Justice Sotomayor: Assuming you hear the resistance of some members of the Court to sitting as arbiters of what's sectarian and nonsectarian, and I join some skepticism as to knowing exactly where to join that line… 
Justice Kagen: … Part of what we are trying to do here is to maintain a multi-religious society in a peaceful and harmonious way. And every time the Court gets involved in things like this, it seems to make the problem worse rather than better… 
The Here & Now: 
Until January 2013, the Pickens County School Board asked students to open its monthly meetings with a prayer. After reading the laws and getting advice from the state Attorney General, two prayer attorneys and Christian groups like the ACLJ, the board majority and the administration realized that was illegal. That will remain illegal no matter the verdict in this case.  
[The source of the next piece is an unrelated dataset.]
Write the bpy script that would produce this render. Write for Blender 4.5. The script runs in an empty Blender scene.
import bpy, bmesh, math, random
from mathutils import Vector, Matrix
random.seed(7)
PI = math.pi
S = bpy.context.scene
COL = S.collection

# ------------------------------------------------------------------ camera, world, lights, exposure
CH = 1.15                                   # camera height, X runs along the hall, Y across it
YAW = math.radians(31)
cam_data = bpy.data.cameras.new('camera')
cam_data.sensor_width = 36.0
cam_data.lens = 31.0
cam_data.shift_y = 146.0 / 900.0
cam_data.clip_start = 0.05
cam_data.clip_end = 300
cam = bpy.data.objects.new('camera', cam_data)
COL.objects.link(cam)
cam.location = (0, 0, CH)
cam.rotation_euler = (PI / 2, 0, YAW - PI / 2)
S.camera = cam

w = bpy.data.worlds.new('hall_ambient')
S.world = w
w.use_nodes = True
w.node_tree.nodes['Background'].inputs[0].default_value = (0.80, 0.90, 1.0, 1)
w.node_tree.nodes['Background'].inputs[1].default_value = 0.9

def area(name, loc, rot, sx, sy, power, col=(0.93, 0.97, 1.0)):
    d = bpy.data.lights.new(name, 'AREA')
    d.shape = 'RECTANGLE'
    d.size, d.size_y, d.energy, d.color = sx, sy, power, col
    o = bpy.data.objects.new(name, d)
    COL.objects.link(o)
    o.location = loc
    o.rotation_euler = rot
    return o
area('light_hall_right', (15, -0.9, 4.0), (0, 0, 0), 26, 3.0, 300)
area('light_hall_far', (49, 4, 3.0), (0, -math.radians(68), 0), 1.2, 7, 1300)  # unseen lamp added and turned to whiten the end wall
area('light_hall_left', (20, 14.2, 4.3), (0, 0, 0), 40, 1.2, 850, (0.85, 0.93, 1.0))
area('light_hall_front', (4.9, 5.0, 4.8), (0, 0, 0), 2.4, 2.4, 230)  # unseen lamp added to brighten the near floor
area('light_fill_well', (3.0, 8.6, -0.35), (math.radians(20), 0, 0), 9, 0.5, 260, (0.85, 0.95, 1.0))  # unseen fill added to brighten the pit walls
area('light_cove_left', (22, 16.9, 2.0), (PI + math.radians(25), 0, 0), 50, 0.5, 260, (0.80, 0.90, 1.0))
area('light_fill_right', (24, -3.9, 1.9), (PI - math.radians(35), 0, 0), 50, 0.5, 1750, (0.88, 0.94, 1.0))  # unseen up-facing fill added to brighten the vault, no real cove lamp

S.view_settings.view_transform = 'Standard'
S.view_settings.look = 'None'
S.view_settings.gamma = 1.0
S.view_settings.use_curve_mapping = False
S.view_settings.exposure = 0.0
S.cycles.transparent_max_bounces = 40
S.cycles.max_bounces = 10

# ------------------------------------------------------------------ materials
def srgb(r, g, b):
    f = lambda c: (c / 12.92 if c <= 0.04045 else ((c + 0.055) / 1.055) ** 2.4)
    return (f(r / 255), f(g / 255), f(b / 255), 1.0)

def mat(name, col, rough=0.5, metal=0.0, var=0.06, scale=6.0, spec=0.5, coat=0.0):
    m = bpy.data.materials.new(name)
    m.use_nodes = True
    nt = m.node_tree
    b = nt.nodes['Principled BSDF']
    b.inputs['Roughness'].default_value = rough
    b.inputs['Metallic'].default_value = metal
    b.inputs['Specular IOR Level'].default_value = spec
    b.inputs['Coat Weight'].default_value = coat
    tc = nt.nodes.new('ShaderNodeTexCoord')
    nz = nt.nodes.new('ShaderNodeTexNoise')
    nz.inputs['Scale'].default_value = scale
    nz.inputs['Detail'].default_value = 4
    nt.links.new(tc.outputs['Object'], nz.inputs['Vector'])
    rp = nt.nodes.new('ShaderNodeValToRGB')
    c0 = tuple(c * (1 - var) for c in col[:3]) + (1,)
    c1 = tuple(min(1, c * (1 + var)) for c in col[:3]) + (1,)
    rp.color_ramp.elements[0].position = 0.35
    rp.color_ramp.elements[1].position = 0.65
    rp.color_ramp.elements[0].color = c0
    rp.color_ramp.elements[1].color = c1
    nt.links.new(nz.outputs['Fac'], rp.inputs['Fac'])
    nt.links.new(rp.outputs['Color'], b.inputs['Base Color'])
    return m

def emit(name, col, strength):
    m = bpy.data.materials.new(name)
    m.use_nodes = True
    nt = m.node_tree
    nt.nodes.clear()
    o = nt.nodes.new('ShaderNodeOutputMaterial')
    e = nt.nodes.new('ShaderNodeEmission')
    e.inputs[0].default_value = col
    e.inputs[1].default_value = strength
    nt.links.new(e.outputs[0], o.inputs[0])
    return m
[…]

I don’t make the court rulings. I don’t agree with most of them, however, I’m sworn to follow them. In 1962 and again in 1963 the Supreme Court ruled the government can not ask students to pray.  
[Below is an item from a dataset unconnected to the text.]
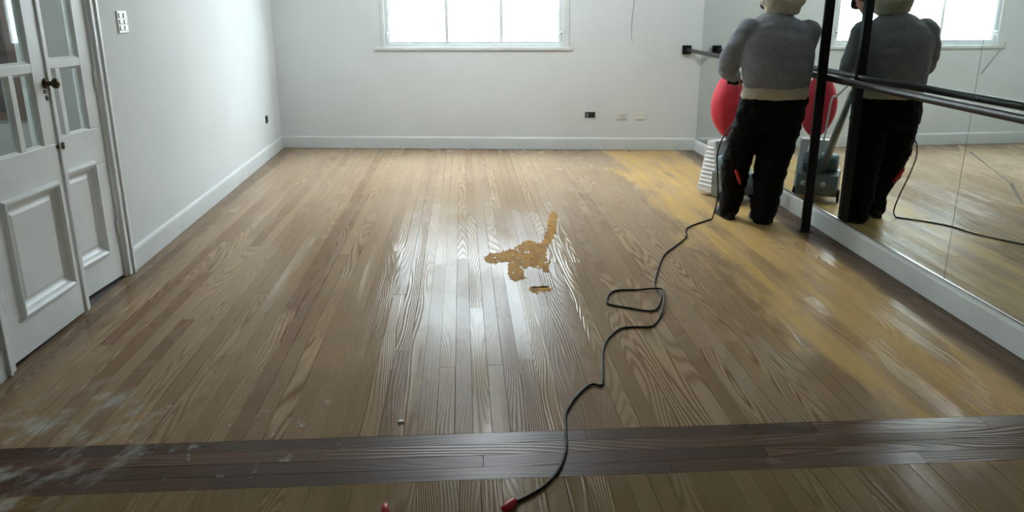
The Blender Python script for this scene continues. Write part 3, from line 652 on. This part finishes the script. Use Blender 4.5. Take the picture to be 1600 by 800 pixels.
# handle column rising back to the operator, with cross bar and grips
DM = Vector((-0.008, -0.02, 0.0))                            # the worker stands a touch nearer than the sander's axis
HB = L2W(-0.12, -0.13, 0.25); HT = Vector((2.30, 6.23, 1.045)) + DM
MB().tube([HB, HB.lerp(HT, 0.5), HT], [0.034, 0.030, 0.026], 14).build('handle_column', M['tube'], sd, world=True)
HL, HR = Vector((2.095, 6.205, 1.055)) + DM, Vector((2.455, 6.235, 1.055)) + DM
cb = MB().tube([HL, HL.lerp(HR, .5), HR], 0.015, 12).build('cross_bar', M['tube'], sd, world=True)
for a, b in ((HL, HL.lerp(HR, 0.30)), (HR, HR.lerp(HL, 0.30))):
    MB().tube([a + (a - b).normalized() * 0.01, a, a.lerp(b, .5), b], [0.012, 0.019, 0.019, 0.018], 12).build('grip', M['rubber'], cb, world=True)
MB().tube(spline([Vector((2.375, 6.60, 0.30)), Vector((2.37, 6.52, 0.56)), Vector((2.372, 6.45, 0.88)), Vector((2.355, 6.40, 0.92)), Vector((2.315, 6.29, 1.02))], 5), 0.0085, 8).build('lift_rod', M['cowl'], sd, world=True)
MB().box((-0.04, -0.03, -0.05), (0.04, 0.03, 0.05)).xf(Matrix.Translation((2.275, 6.235, 0.93)) @ Matrix.Rotation(math.radians(-28), 4, 'X')).build('switch_box', M['blackp'], sd, world=True, bevel=0.006)
# dust pipe and the inflated bag
MB().tube(spline([L2W(0.0, -0.02, 0.28), L2W(0.0, -0.02, 0.40), Vector((2.345, 6.80, 0.50)), Vector((2.335, 6.81, 0.56))], 6), 0.030, 14).build('dust_pipe', M['tube'], sd, world=True)
bc = Vector((2.325, 6.83, 0)); rs = []
prof = [(0.515, 0.034), (0.535, 0.045), (0.57, 0.085), (0.63, 0.122), (0.70, 0.148), (0.78, 0.158), (0.86, 0.150), (0.93, 0.130), (0.99, 0.100), (1.035, 0.075), (1.06, 0.03), (1.064, 0.004)]
for z, r in prof:
    ring = []
    for i in range(28):
        a = 2 * math.pi * i / 28; d = noise.noise(Vector((math.cos(a) * 2.0, math.sin(a) * 2.0, z * 6.0))) * 0.014 + 0.006 * math.cos(6 * a) * (1 - min(1, abs(z - 0.8) / 0.26)) * 0
        if r < 0.05: d = 0
        ring.append((bc.x - 0.03 * (z - 0.78) + (r + d) * math.cos(a), bc.y + (r + d) * math.sin(a), z))
    rs.append(ring)
dbag = MB().rings(rs).build('dust_bag', M['bagred'], sd, world=True)
sdv = dbag.modifiers.new('s', 'SUBSURF'); sdv.levels = 1; sdv.render_levels = 1
MB().lathe((bc.x + 0.008, bc.y, 0.520), (0, 0, 1), [(0, 0.042), (0.003, 0.047), (0.018, 0.050), (0.021, 0.044)], 20).build('bag_clamp', M['steel'], sd, world=True)

# ------------------------------------------------------------------ the worker
pe = empty('person', (2.25, 5.85, 0)); tag(pe, 'person in grey sweater, black trousers and dark cap, seen from behind, pushing the sander', 'person')
def limb(mb, pts, radii, sub=4, n=14):
    pts = [Vector(q) for q in pts]; sp = spline(pts, sub); rr = []
    for i in range(len(sp)):
        t = i / sub; k_ = min(int(t), len(radii) - 2); f = t - k_; rr.append(radii[k_] * (1 - f) + radii[k_ + 1] * f)
    mb.tube(sp, rr, n); mb.ball(sp[0], rr[0] * 0.98, n=12, m=8); mb.ball(sp[-1], rr[-1] * 0.98, n=12, m=8); return mb
SHL, ELL, WRL = (2.065, 5.75, 1.435), (1.968, 5.86, 1.205), (2.115, 6.135, 1.105)
SHR, ELR, WRR = (2.490, 5.75, 1.435), (2.505, 5.885, 1.225), (2.430, 6.165, 1.110)
HIPL, KNL, ANL = (2.175, 5.755, 0.86), (2.105, 5.90, 0.50), (2.112, 6.035, 0.09)
HIPR, KNR, ANR = (2.375, 5.745, 0.86), (2.350, 5.815, 0.50), (2.335, 5.865, 0.09)
HD = Vector((2.362, 6.09, 1.69))                              # centre of the bowed head
HRot = Matrix.Translation(HD) @ Matrix.Rotation(math.radians(-40), 4, 'X')
body = MB()
body.ellipses([(2.275, 5.735, 0.80, .14, .10), (2.275, 5.73, .88, .185, .125), (2.275, 5.725, .98, .19, .125), (2.275, 5.71, 1.10, .185, .125), (2.275, 5.715, 1.25, .20, .125), (2.275, 5.735, 1.38, .20, .12), (2.275, 5.76, 1.46, .15, .10), (2.272, 5.785, 1.53, .07, .07)])
limb(body, [(2.272, 5.78, 1.50), (2.305, 5.87, 1.585), (2.340, 5.99, 1.635)], [.065, .060, .058])
limb(body, [SHL, ELL, WRL], [.060, .045, .030]); limb(body, [SHR, ELR, WRR], [.060, .045, .030])
limb(body, [HIPL, KNL, ANL], [.095, .060, .036]); limb(body, [HIPR, KNR, ANR], [.095, .060, .036])
for (ax, ay, az) in (ANL, ANR):
    limb(body, [(ax, ay - 0.02, 0.055), (ax - 0.005, ay + 0.09, 0.050), (ax - 0.01, ay + 0.18, 0.042)], [.028, .028, .022])
# head with jaw, nose, brow and ears (local: +Y face, Z crown)
hb = MB(); hb.ball((0, -0.005, 0.02), 0.077, 0.096, 0.108, 24, 16); hb.ball((0, 0.035, -0.055), 0.056, 0.058, 0.062, 18, 12); hb.ball((0, 0.075, -0.092), 0.026, 0.020, 0.020, 12, 8)
hb.tube([(0, 0.088, 0.018), (0, 0.100, -0.008), (0, 0.112, -0.030)], [0.008, 0.011, 0.014], 10); hb.ball((0, 0.106, -0.032), 0.018, 0.013, 0.010, 10, 8)
for s in (-1, 1):
    hb.ball((s * 0.031, 0.082, 0.024), 0.024, 0.014, 0.010, 12, 8); hb.ball((s * 0.042, 0.066, -0.025), 0.020, 0.018, 0.018, 10, 8); hb.ball((s * 0.079, -0.005, -0.008), 0.010, 0.020, 0.032, 12, 8)
hb.ball((0, 0.088, -0.060), 0.022, 0.012, 0.006, 12, 6); hb.ball((0, 0.086, -0.071), 0.019, 0.012, 0.007, 12, 6)
hb.xf(HRot); body.v += hb.v if False else []; body.add(hb.v, hb.f, True)
# hands closed round the grips
def hand(wr, grip, ax, side):
    wr = Vector(wr); g = Vector(grip); ax = Vector(ax).normalized()            # ax: along the bar from little finger to index
    dirv = (g - wr).normalized(); up = Vector((0, 0, 1))
    kn = g + up * 0.032 - Vector((0, 1, 0)) * 0.012
    for i, t in enumerate((-0.5, -0.17, 0.17, 0.5)):                            # palm rays
        limb(body, [wr + ax * t * 0.035, wr.lerp(kn, .5) + ax * t * 0.06, kn + ax * t * 0.070], [.019, .017, .013], 3, 8)
    ln = (0.80, 0.95, 1.0, 0.92)
    for i, t in enumerate((-0.5, -0.17, 0.17, 0.5)):
        b = kn + ax * t * 0.074; l_ = ln[i]
        limb(body, [b, b + Vector((0, 0.034 * l_, 0.002)), b + Vector((0, 0.046 * l_, -0.030 * l_)), b + Vector((0, 0.026 * l_, -0.056 * l_)), b + Vector((0, 0.006, -0.060 * l_))], [.0098, .0095, .009, .0085, .0078], 3, 8)
    tb = wr.lerp(kn, .35) + ax * 0.028
    limb(body, [tb, tb.lerp(g, .5) + ax * 0.030 - up * 0.012, g + ax * 0.044 - up * 0.020 - Vector((0, .012, 0)), g + ax * 0.036 - up * 0.030 + Vector((0, 0.014, 0))], [.015, .0125, .011, .009], 3, 8)
GL, GR = HL.lerp(HR, 0.13) - DM, HR.lerp(HL, 0.13) - DM
hand(WRL, GL, (1, 0.08, 0), -1); hand(WRR, GR, (-1, -0.08, 0), 1)
blend('body', body, M['skin'], pe, voxel=0.0065, smooth=3)
for s in (-1, 1):
    q = HRot @ Vector((s * 0.031, 0.083, 0.006)); ey = MB().ball(q, 0.012, n=12, m=8).build('eye', M['eye'], pe, world=True)
    q = HRot @ Vector((s * 0.031, 0.0945, 0.004)); MB().ball(q, 0.0045, n=8, m=6).build('iris', M['iris'], ey, world=True)
# hair below the cap
hr = MB(); hr.ball((0, -0.022, 0.012), 0.083, 0.090, 0.095, 24, 16); hr.xf(HRot)
blend('hair', hr, M['hair'], pe, voxel=0.007, smooth=2, fold=0.004, fold_scale=0.03)
cp_ = MB(); n = 28; rs = []
for zz, k_ in ((0.030, 1.0), (0.045, 1.02), (0.075, 1.0), (0.105, 0.88), (0.128, 0.62), (0.140, 0.25), (0.142, 0.02)):
    rs.append([(0.090 * k_ * math.cos(2 * math.pi * i / n), -0.004 + 0.110 * k_ * math.sin(2 * math.pi * i / n), zz) for i in range(n)])
cap = cp_.rings(rs).xf(HRot).build('cap', M['cap'], pe, world=True)
br = MB(); top = []; bot = []
for i in range(13):
    a = math.pi * (0.08 + 0.84 * i / 12); ca, sa = math.cos(a), math.sin(a)
    top.append([(0.086 * ca, 0.015 + 0.088 * sa, 0.042), (0.080 * ca, 0.05 + 0.135 * sa, 0.036 - 0.012 * ca * ca)])
vs = []; fs = []
for a, b in top: vs += [a, b, (a[0], a[1], a[2] - 0.004), (b[0], b[1], b[2] - 0.004)]
for i in range(12):
    k_ = i * 4; fs += [(k_, k_ + 1, k_ + 5, k_ + 4), (k_ + 2, k_ + 6, k_ + 7, k_ + 3), (k_ + 1, k_ + 3, k_ + 7, k_ + 5), (k_, k_ + 4, k_ + 6, k_ + 2)]
br.add(vs, fs, True).xf(HRot).build('brim', M['cap'], cap, world=True)
# sweater: torso and sleeves in one skin
sw = MB()
sw.ellipses([(2.280, 5.705, 1.050, .232, .160), (2.280, 5.703, 1.075, .246, .172), (2.278, 5.70, 1.13, .252, .180), (2.274, 5.70, 1.22, .256, .184), (2.272, 5.71, 1.32, .262, .180), (2.270, 5.725, 1.41, .262, .165), (2.270, 5.745, 1.475, .235, .140), (2.270, 5.765, 1.525, .165, .115), (2.270, 5.785, 1.57, .095, .09)], 32)
limb(sw, [SHL, ELL, WRL], [.105, .082, .052]); limb(sw, [SHR, ELR, WRR], [.098, .074, .052])
blend('sweater', sw, M['sweater'], pe, voxel=0.011, smooth=7, fold=0.010, fold_scale=0.14, seed=2.0)
# pale shirt hem below the sweater, hood / collar above it
sh = MB(); sh.ellipses([(2.276, 5.712, .970, .246, .166), (2.278, 5.710, 1.00, .247, .168), (2.280, 5.708, 1.04, .243, .166), (2.280, 5.708, 1.085, .22, .15)], 32)
blend('shirt_hem', sh, M['cream'], pe, voxel=0.011, smooth=3, fold=0.006, fold_scale=0.07, seed=7.0, label='pale shirt hem under the sweater')
hd = MB(); pts = []
for i in range(25):
    a = 2 * math.pi * i / 24; pts.append((2.308 + 0.120 * math.cos(a), 5.81 + 0.090 * math.sin(a), 1.658 + 0.022 * math.sin(a)))
hd.tube(pts, [0.040 + 0.010 * max(0, -math.sin(2 * math.pi * i / 24)) for i in range(25)], 12)
hd.ellipses([(2.300, 5.77, 1.56, .11, .08), (2.308, 5.785, 1.62, .14, .10), (2.308, 5.81, 1.68, .12, .085), (2.308, 5.83, 1.715, .085, .06)], 20)
blend('hood', hd, M['cream'], pe, voxel=0.011, smooth=6, fold=0.010, fold_scale=0.08, seed=3.0, label='cream hood bunched at the neck')
# trousers
tr = MB()
tr.ellipses([(2.262, 5.74, .74, .20, .12), (2.265, 5.735, .80, .245, .155), (2.270, 5.73, .88, .252, .168), (2.275, 5.72, .95, .248, .168), (2.276, 5.715, 1.00, .240, .162)], 32)
limb(tr, [(2.155, 5.755, .84), (2.098, 5.87, .52), (2.125, 5.985, .27), (2.112, 6.03, .075)], [.135, .108, .098, .082])
limb(tr, [(2.380, 5.745, .84), (2.352, 5.80, .52), (2.345, 5.845, .27), (2.335, 5.865, .060)], [.140, .128, .112, .098])
blend('trousers', tr, M['trouser'], pe, voxel=0.012, smooth=6, fold=0.016, fold_scale=0.11, seed=11.0)
st = MB(); st.tube(spline([Vector((2.056, 5.768, .440)), Vector((2.080, 5.778, .390)), Vector((2.112, 5.800, .320))], 4), [.009, .012, .014, .014, .014, .014, .013, .010, .005], 8)
st.build('trouser_flash', M['red'], pe, world=True, label='red flash on the left trouser leg')
# shoes
for (ax, ay, az), dx in ((ANL, -0.02), (ANR, 0.0)):
    so = MB(); rs = []; us = []
    for t_, wd, ht in ((-0.085, .022, .075), (-0.075, .034, .085), (-0.03, .040, .095), (0.03, .043, .090), (0.09, .048, .068), (0.15, .048, .055), (0.185, .040, .045), (0.205, .020, .032)):
        cx = ax + dx * t_ * 2; cy = ay + t_
        rs.append([(cx + wd * c_, cy, 0.012 + ht * h_) for c_, h_ in ((-1, 0), (-1.02, .35), (-.8, .75), (-.35, 1), (.35, 1), (.8, .75), (1.02, .35), (1, 0))])
        us.append([(cx + wd * 1.06 * c_, cy, z_) for c_, z_ in ((-1, 0.0), (-1, .018), (1, .018), (1, 0.0))])
    s_ = so.rings(rs).build('shoe', M['shoe'], pe, world=True, bevel=0.0)
    MB().rings(us, smooth=False).build('sole', M['sole'], s_, world=True)

pe.location = Vector(pe.location) + DM

# ------------------------------------------------------------------ ceiling lamp (above the frame)
le = empty('ceiling_lamp', (0.25, 7.6, CEIL)); tag(le, 'white glass globe lamp hanging from the ceiling', 'lamp')
MB().lathe((0, 0, 0), (0, 0, -1), [(0, 0.06), (0.02, 0.06), (0.03, 0.02), (0.06, 0.012)], 18).build('ceiling_rose', M['switch'], le)
MB().tube([(0, 0, -0.05), (0, 0, -0.12), (0, 0, -0.20)], 0.008, 8).build('stem', M['switch'], le)
MB().ball((0, 0, -0.30), 0.11, n=24, m=16).build('globe', emission('lamp_globe', (0.90, 0.96, 1.0, 1), LAMP_POWER), le)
Now at each school board meeting, students no longer give the prayer. In line with 4th circuit case law, a board trustee opens the meeting with a non-sectarian prayer like the state legislature and our county council. 
If the Supreme Court comes down on the side of Greece, NY, the ruling will change the prayer landscape at government meetings nationwide. Such a ruling would reverse the 2nd and 4th circuit requirements prayers be non-sectarian. Board, councils and state legislatures will then have to decide if they want to adopt the method of Greece, NY (selecting clergy randomly to give the opening prayer) or come up with some other method that is in line with the Court ruling.   
If I’m wrong and the Court rules with Galloway, supporting the 2nd and 4th circuit rulings, non-sectarian prayers before such government meetings will be the law of the land. In that case, local boards and councils as well as the SC state legislature will already be where they need to be.  
The Supreme Court will hand down their verdict before June 2014.